Ou bien, une chute. C'est en tout cas ainsi que se vivent les premiers mois sans bières, ni vin, ni vodka. "Vivre sans alcool me fait penser à la mort. A quoi bon vivre, si je ne peux pas m'évader de la vie de temps en temps, me débarrasser un peu de moi-même quand le besoin s'en fait ressentir ?", déplore l'autrice. Au sein d'une société de consommation publicisant l'alcool jusqu'à l'overdose, les moyens d'échapper aux affres de l'existence se multiplient, à l'inverse des initiatives permettant de la transformer pour la rendre plus supportable.
Drôle de paradoxe tant bien des gouvernements partagent une obsession certaine pour l'addiction et son traitement répressif. Mais ce n'est pas la plus mince contradiction qui émerge quand l'on parle d'alcool(s). Stéphanie Braquehais observe que si la simple notion d'alcoolisme terrifie autrui, son refus, lui aussi, dérange. Elle s'interroge : "Lorsque quelqu'un arrête de boire, on ne peut s'empêcher de penser qu'il a un problème.
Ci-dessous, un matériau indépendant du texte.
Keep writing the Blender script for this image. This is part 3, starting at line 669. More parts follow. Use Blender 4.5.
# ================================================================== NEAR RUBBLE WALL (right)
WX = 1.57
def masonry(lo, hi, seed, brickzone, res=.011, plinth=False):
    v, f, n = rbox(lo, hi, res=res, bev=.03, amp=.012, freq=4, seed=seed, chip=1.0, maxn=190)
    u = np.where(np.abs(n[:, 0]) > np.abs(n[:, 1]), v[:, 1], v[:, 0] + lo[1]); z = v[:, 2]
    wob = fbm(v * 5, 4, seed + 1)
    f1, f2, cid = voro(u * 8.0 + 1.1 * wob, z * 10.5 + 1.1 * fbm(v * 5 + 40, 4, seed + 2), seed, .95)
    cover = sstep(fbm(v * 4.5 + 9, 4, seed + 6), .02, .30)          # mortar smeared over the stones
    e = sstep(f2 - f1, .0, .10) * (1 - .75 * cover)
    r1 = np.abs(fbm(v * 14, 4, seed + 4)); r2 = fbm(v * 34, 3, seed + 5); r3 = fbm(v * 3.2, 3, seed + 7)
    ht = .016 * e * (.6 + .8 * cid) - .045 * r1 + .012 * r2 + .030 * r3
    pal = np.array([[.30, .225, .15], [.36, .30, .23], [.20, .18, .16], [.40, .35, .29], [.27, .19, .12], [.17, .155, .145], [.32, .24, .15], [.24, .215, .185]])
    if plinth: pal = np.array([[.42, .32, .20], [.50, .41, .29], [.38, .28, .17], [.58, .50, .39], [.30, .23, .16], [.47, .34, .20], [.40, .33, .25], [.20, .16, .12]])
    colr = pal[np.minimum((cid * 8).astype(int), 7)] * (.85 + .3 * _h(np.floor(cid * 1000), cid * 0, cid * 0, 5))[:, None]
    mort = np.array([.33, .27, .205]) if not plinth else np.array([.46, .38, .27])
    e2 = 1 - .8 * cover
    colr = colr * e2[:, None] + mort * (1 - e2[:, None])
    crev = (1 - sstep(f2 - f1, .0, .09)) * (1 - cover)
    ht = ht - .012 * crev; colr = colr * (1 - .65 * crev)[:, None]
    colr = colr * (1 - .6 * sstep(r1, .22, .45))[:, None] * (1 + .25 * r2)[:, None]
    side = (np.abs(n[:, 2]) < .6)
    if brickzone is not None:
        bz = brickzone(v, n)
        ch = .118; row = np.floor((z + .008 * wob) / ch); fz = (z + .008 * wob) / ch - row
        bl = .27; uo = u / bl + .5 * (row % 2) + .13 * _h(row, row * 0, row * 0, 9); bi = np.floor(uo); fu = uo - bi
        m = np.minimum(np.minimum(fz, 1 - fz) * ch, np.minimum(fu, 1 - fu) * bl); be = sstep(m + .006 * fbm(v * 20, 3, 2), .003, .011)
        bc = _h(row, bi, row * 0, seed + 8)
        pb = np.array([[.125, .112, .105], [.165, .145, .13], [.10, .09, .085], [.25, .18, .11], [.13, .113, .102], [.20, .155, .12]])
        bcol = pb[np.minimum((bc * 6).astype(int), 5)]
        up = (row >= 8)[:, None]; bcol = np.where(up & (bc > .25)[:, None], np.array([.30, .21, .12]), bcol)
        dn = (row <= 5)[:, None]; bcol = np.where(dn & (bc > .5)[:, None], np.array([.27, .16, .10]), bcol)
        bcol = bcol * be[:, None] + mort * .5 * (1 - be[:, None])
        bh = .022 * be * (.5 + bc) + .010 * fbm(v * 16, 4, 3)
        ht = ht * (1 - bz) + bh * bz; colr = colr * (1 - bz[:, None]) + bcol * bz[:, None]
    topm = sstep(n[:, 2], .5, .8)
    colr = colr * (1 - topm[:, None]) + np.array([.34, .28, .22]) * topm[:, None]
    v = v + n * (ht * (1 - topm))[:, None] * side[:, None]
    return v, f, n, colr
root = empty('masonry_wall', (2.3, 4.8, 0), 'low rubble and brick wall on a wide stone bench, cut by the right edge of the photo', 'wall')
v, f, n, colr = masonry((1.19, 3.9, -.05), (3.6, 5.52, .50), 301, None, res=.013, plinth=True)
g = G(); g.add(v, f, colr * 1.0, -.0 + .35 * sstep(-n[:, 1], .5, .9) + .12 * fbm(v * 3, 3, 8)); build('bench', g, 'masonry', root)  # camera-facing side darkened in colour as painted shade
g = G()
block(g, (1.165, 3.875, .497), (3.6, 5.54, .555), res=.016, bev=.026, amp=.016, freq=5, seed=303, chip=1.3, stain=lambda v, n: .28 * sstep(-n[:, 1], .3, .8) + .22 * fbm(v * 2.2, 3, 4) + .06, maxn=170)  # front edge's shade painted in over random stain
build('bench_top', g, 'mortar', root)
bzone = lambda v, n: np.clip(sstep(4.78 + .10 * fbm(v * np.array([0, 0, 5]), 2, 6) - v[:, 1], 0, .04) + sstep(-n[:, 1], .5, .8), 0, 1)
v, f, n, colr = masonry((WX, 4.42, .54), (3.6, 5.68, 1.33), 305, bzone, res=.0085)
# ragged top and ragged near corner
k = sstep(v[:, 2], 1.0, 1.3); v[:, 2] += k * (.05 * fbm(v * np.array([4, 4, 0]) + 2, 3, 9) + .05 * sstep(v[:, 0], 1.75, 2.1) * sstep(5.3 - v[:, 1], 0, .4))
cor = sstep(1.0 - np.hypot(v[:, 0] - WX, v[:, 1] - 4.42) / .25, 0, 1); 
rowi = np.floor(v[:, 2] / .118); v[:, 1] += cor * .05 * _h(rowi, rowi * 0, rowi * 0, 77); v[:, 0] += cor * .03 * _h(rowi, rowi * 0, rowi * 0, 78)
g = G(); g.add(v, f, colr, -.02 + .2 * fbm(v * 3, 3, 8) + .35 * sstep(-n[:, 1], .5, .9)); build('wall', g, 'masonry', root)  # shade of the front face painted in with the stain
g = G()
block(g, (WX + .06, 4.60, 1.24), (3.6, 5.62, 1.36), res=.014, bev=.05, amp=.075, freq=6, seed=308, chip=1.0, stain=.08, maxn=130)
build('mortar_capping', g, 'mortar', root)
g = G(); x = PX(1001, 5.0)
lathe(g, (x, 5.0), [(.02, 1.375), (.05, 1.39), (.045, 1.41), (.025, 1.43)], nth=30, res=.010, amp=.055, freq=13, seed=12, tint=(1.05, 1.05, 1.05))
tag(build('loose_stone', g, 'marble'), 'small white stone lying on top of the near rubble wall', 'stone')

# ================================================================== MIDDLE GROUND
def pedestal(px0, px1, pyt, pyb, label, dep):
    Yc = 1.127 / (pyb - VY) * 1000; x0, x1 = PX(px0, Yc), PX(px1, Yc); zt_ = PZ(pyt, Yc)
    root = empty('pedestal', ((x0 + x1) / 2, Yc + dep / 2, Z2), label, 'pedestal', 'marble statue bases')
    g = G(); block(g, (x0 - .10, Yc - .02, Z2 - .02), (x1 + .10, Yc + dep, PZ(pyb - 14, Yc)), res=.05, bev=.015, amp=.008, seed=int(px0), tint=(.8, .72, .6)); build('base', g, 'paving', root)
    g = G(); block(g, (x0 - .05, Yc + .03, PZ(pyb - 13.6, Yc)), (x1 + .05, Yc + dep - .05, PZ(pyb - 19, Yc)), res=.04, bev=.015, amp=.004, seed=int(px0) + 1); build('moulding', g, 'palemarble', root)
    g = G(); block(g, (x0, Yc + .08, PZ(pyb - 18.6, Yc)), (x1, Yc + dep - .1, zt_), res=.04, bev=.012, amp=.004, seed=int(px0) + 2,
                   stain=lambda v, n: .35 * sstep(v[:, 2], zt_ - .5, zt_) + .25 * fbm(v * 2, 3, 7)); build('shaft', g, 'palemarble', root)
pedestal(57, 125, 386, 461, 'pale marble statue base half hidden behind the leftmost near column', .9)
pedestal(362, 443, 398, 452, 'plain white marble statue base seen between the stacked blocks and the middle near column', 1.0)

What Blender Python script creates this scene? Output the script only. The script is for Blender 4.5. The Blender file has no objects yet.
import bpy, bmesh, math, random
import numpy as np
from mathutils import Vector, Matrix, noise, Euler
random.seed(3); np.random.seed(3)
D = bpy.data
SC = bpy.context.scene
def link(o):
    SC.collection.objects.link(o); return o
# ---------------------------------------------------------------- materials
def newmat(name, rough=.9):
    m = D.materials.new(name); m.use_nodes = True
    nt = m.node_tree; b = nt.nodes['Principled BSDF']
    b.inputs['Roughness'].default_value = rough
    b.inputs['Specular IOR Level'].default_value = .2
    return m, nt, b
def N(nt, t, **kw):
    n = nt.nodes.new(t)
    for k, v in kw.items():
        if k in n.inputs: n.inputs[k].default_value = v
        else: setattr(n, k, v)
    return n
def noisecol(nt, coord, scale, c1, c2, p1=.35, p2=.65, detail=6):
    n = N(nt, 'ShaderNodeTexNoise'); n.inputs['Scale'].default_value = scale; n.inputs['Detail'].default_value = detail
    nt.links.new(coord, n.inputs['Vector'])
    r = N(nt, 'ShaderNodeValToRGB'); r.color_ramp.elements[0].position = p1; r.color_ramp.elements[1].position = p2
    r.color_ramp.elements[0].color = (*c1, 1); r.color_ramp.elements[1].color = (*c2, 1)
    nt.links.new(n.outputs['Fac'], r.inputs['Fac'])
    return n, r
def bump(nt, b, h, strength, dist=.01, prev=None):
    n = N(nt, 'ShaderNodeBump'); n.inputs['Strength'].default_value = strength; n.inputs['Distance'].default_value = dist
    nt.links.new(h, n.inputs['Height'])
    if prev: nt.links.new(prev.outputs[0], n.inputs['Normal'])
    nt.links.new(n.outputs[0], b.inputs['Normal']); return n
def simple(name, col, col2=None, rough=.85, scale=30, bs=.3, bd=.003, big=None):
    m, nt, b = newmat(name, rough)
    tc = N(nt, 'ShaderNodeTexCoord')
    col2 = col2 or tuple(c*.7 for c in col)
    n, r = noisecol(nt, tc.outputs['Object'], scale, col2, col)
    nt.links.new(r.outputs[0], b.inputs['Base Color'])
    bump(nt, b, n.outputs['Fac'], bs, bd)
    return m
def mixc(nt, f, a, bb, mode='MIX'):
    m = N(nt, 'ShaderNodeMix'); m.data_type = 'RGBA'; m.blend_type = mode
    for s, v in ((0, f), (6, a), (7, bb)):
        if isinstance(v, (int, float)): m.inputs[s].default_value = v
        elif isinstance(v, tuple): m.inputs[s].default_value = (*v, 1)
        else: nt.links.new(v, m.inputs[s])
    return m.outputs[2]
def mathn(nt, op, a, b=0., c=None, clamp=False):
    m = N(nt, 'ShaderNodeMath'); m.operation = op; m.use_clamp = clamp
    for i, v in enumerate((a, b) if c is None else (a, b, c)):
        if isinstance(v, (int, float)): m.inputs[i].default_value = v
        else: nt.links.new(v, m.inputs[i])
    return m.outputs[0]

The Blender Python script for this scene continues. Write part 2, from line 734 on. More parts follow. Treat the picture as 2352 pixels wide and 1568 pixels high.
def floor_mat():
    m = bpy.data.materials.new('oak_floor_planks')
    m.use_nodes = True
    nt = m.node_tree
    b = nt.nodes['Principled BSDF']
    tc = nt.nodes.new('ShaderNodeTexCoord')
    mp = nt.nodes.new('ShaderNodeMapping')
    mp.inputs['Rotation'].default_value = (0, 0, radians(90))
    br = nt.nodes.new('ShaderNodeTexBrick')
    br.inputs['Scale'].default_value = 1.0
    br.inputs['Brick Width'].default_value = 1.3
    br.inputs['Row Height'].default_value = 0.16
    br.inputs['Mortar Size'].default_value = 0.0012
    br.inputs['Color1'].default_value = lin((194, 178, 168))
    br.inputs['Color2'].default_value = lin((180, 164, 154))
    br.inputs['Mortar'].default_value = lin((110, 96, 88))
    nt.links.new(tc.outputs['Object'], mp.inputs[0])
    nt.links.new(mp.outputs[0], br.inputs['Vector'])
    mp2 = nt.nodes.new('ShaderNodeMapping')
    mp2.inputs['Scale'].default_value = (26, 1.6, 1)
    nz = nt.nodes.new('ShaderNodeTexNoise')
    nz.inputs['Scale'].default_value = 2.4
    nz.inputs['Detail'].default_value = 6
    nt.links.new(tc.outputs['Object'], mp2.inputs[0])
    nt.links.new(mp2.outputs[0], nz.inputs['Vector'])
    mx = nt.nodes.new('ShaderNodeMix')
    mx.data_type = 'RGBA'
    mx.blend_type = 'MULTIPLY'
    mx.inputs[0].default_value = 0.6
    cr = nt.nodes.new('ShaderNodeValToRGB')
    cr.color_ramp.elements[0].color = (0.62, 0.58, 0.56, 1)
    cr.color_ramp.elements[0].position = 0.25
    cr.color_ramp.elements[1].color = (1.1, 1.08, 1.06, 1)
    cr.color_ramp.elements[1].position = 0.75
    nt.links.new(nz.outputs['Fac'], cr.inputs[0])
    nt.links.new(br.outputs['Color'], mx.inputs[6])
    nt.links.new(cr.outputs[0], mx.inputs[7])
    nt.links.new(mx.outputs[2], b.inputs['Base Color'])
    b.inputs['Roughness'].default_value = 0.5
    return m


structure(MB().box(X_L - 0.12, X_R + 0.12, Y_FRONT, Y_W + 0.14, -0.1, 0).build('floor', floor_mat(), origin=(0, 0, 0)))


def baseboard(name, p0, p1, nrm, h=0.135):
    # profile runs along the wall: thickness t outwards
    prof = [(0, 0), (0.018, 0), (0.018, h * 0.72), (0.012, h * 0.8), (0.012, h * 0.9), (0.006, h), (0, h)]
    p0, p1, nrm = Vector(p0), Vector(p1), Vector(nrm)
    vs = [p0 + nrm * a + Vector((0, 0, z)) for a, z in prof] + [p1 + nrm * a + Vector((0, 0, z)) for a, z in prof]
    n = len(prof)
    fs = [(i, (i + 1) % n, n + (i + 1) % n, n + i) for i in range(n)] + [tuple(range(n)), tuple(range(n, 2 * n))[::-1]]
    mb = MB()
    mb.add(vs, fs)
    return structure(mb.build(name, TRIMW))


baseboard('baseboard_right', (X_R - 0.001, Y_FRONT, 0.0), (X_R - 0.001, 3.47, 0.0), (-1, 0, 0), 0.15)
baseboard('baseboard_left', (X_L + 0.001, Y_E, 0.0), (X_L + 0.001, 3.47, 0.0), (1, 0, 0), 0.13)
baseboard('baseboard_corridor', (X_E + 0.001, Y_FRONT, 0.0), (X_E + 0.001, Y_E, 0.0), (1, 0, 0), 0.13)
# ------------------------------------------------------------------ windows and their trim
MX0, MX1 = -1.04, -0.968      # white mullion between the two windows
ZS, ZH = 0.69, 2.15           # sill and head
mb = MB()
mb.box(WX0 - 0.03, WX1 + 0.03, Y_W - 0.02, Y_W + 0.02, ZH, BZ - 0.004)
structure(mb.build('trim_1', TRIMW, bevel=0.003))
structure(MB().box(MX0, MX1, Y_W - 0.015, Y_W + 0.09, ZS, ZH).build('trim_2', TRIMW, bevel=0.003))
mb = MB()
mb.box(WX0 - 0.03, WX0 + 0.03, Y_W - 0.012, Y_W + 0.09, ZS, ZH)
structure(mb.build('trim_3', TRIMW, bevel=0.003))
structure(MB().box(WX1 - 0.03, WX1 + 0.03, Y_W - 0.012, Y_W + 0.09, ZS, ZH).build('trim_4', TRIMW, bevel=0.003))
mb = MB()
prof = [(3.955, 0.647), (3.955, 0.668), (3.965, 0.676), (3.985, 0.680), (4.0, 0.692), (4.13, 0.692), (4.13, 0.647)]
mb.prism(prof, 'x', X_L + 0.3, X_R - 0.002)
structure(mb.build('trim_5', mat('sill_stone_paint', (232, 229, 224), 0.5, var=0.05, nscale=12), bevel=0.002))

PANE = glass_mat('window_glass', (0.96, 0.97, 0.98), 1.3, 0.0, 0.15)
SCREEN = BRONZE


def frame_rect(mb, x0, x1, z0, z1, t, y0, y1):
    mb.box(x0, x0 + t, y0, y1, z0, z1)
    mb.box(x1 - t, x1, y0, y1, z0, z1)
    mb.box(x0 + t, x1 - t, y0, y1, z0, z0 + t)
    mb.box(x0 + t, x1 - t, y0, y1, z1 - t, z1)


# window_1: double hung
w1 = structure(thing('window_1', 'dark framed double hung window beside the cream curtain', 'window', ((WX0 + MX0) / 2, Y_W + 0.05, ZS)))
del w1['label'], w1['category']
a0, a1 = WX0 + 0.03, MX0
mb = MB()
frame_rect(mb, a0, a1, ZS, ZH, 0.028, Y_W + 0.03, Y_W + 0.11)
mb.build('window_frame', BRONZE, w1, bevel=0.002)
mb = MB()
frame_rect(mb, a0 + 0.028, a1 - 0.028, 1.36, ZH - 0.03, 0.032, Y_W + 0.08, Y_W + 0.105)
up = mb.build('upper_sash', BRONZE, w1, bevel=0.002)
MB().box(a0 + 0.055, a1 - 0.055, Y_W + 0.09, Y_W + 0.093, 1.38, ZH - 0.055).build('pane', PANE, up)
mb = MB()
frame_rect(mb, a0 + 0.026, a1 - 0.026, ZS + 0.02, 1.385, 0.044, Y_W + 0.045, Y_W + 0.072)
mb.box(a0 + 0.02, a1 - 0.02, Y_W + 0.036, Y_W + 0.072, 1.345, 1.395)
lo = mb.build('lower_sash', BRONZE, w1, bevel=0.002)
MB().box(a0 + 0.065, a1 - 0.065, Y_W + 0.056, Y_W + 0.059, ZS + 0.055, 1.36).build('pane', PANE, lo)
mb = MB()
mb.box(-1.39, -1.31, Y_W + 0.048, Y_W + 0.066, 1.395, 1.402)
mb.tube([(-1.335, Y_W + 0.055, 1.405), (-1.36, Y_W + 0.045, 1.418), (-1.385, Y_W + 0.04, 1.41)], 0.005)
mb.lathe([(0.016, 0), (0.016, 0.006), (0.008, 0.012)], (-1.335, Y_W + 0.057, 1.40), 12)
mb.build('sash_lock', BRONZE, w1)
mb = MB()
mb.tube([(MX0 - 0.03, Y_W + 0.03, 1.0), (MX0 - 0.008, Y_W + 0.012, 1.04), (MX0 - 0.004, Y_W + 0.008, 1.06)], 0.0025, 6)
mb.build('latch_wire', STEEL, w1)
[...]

L'alcool serait-il la seule drogue qui rende malade quand on arrête d'en prendre ?".
Derrière ce doute, un autre, pressant : la pandémie va-t-elle accélérer le rythme de toutes les addictions anonymes ? "Nous n'avons pas suffisamment de recul pour affirmer avec précision que ce confinement augmenterait les risques d'addiction à l'alcool. Mais un tel contexte peut engendrer une surconsommation, de l'alcool, du tabac, des anxiolytiques et des antidépresseurs", nous expliquait déjà Nelly David, la Directrice Générale de l'Association nationale de prévention en alcoologie et addictologie (ANPAA), en mars dernier.
Stéphanie Braquehais, elle aussi, tire la sonnette d'alarme. Et nous invite à méditer cet adage des Alcooliques Anonymes : "Il faut accepter les choses qui ne peuvent être changées, et avoir le courage de changer celles qui doivent l'être".